What Will New CFPB Director's Impact be on Housing?

by Chicago Agent

Richard Cordray, the new director of the CFPB, could have big impacts on housing, particularly in regulation.

Richard Cordray, the former Attorney General of Ohio, was officially sworn in as director of the Consumer Financial Protection Bureau (CFPB), a long-awaited appointment that had been stalled by Congressional stonewalling.

The question for real estate professionals, though, is a heady one. What will Cordray’s impact be on housing, given the powers he is granted as the agency’s director?

According to a recent article by CNBC’s Diana Olick, a big part of Cordray’s job will involve the regulation of non-bank lenders, an area of finance that the CFPB had, until now, had no power to regulate.

Guy Cecala, the CEO and publisher of Inside Mortgage Finance, said in Olick’s piece that such a regulating presence could be substantial for the industry.

“That could have a big impact,” Cecala said. “A lot of these firms – ranging from mortgage brokers to large lenders like PHH – have effectively escaped regulation in the past. Now they will not only have to submit to reporting but also lending regulations previously only extended to depository institutions.”

Another, more immediate impact Cordray could have is on the still-developing state’s attorneys generals’ negotiations with big banks over the robo-signing scandals of 2010.

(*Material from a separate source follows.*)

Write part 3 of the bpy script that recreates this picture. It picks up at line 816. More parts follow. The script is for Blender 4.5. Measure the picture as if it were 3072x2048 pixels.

Edward Mills, a policy analys at FBR, said in Olick’s article that Cordray, as a former AG, could provide a meaningful presence in the negotiations, which were meant to conclude last year but have dragged on into 2012.

Beyond the Cordray and CFPB, though, Olick also raises an interesting point regarding recess appointments, the controversial method of appointing agency directors when Congress is out of session, thereby bypassing the chamber and its potentially obstructionist members.

Such a method, Olick writes, could be used to replace Edward DeMarco, the acting director of the Federal Housing Finance Agency who has long resisted government efforts to aid housing for the sake of the balance sheets of Fannie Mae, Freddie Mac and the Federal Housing Administration. If DeMarco were to be replaced by a more reform-minded director, he or she could work with Cordray on additional assistance to American homeowners.

“A different FHFA director might take a more expansive view of what is needed to help housing,” said Jaret Seiberg, a financial services policy analyst at Guggenheim Securities, in Olick’s article. “That opens the door to much bigger refinancing programs than what have been adopted so far. For borrowers, that means lower rates which helps the economy, helps housing and helps the President’s re-election effort.”